Your task: Retype, with no alterations, every line between the one containing "Write the bpy" and the one containing "R = math.radians", counting both of those lines too. Pictures are to be left out.

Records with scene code
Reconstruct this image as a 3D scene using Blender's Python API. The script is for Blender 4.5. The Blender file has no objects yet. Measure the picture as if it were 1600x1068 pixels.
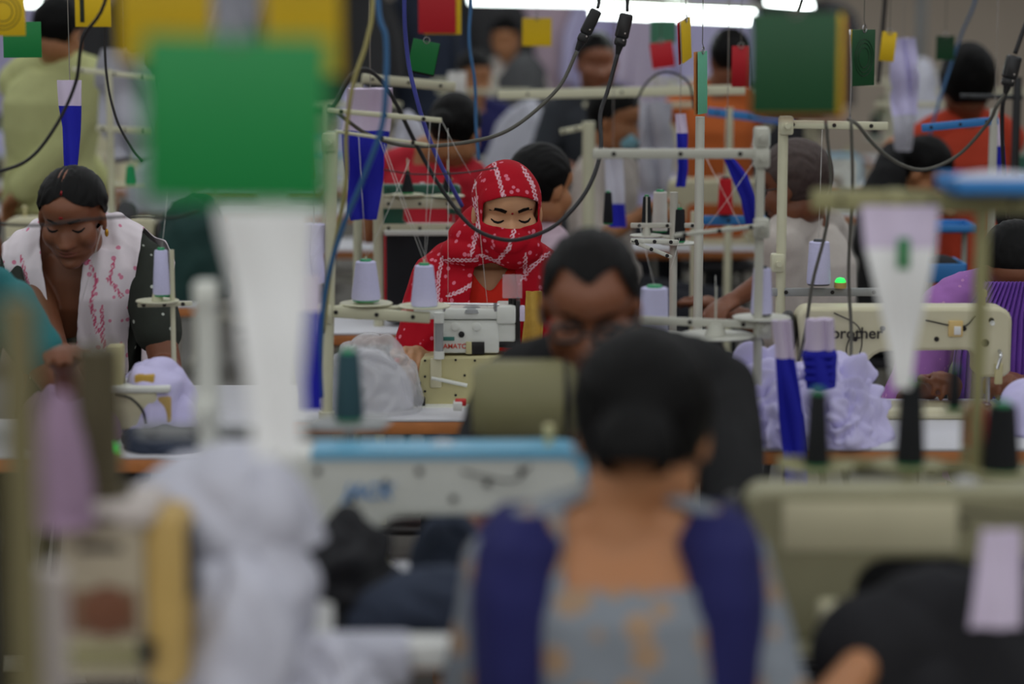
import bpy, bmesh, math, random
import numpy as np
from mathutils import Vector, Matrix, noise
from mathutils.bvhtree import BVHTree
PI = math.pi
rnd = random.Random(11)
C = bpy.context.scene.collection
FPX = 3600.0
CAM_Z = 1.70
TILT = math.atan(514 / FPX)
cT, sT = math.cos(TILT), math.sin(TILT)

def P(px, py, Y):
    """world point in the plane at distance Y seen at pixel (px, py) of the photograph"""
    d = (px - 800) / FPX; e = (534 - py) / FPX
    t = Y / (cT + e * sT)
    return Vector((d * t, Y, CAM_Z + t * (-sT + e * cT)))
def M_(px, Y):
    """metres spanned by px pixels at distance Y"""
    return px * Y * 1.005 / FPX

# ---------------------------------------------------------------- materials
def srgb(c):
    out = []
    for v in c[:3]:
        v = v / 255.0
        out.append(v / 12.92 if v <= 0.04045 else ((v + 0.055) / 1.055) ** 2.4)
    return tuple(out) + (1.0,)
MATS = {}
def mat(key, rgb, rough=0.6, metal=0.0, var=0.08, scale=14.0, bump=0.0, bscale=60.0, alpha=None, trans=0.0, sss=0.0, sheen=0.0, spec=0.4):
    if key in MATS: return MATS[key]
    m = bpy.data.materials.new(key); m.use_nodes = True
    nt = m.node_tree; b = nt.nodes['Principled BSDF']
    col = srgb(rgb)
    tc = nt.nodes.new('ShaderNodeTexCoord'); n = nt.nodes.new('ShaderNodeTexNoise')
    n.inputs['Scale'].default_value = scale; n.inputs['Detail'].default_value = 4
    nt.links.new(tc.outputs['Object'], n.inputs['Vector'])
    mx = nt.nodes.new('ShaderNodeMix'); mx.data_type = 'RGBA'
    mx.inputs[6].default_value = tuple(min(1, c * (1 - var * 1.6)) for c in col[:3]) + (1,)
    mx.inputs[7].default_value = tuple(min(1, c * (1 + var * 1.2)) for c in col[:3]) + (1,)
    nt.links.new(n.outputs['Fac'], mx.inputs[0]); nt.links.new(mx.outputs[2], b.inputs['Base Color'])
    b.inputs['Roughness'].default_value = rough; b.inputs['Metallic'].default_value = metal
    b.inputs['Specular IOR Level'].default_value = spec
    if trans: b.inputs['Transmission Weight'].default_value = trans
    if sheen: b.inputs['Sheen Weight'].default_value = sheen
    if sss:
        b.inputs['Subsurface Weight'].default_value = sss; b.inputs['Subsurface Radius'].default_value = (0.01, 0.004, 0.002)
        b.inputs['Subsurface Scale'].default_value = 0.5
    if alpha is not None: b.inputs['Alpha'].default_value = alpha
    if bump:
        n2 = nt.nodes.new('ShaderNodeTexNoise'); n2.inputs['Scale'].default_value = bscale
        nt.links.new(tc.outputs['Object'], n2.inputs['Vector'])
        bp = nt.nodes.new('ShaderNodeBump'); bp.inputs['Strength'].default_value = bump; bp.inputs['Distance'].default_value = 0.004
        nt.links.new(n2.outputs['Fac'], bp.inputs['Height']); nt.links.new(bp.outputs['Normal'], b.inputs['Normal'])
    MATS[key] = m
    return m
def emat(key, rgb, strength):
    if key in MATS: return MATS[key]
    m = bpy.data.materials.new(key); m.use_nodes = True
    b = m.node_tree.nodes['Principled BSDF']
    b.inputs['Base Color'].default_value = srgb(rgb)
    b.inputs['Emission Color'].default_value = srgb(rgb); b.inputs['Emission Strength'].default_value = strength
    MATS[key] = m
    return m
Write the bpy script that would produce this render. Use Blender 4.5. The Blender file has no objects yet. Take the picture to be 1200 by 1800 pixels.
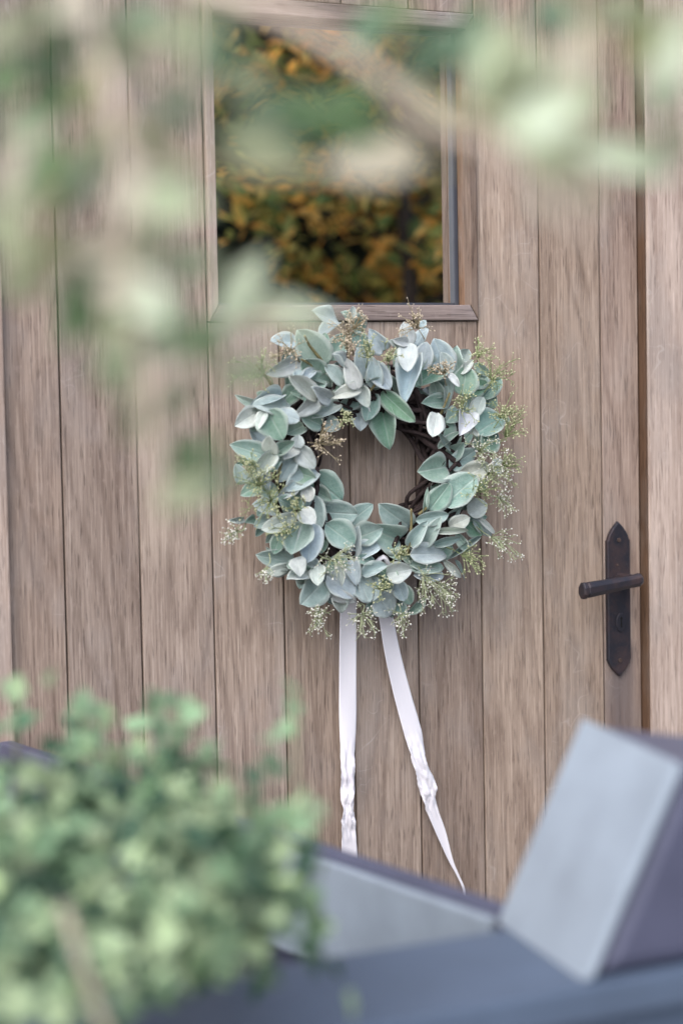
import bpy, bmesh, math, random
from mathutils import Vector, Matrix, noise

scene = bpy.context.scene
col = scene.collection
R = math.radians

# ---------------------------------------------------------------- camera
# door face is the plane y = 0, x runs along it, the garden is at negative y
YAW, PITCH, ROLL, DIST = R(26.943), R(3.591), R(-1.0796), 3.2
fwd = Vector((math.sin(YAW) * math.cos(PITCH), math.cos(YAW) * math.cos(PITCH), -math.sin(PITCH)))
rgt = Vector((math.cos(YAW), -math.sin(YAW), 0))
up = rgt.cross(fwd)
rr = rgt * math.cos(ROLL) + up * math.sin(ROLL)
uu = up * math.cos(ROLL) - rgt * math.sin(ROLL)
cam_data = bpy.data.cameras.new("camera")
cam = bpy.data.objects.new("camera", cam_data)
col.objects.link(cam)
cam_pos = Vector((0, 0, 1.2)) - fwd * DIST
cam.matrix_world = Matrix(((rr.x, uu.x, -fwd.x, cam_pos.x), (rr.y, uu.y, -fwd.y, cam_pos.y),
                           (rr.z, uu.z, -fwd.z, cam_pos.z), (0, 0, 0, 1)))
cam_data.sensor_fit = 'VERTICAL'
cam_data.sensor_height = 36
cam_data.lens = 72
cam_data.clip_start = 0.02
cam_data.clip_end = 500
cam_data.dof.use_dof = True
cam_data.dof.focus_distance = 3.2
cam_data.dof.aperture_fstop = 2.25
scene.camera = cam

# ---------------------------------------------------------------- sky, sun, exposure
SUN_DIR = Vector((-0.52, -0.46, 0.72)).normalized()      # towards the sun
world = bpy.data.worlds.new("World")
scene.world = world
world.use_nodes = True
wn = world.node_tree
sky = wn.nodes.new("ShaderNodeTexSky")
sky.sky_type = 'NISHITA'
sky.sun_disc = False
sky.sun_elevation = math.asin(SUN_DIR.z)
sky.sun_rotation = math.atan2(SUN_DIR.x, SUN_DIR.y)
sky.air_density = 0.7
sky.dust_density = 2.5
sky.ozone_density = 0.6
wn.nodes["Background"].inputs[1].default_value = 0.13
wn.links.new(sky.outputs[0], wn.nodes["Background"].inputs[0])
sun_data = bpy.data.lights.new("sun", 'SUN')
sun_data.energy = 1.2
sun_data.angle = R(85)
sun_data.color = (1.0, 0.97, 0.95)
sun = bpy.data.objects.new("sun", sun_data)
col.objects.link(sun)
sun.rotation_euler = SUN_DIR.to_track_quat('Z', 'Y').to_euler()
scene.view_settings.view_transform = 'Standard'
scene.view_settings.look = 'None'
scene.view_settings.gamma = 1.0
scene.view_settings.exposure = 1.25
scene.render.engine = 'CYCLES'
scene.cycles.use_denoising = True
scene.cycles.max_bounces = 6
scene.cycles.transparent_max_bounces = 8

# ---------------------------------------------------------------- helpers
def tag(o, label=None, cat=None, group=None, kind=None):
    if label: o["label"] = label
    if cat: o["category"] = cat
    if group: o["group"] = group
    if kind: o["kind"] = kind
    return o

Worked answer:
Write the bpy script that would produce this render. Use Blender 4.5. The Blender file has no objects yet. Take the picture to be 1200 by 1800 pixels.
import bpy, bmesh, math, random
from mathutils import Vector, Matrix, noise

scene = bpy.context.scene
col = scene.collection
R = math.radians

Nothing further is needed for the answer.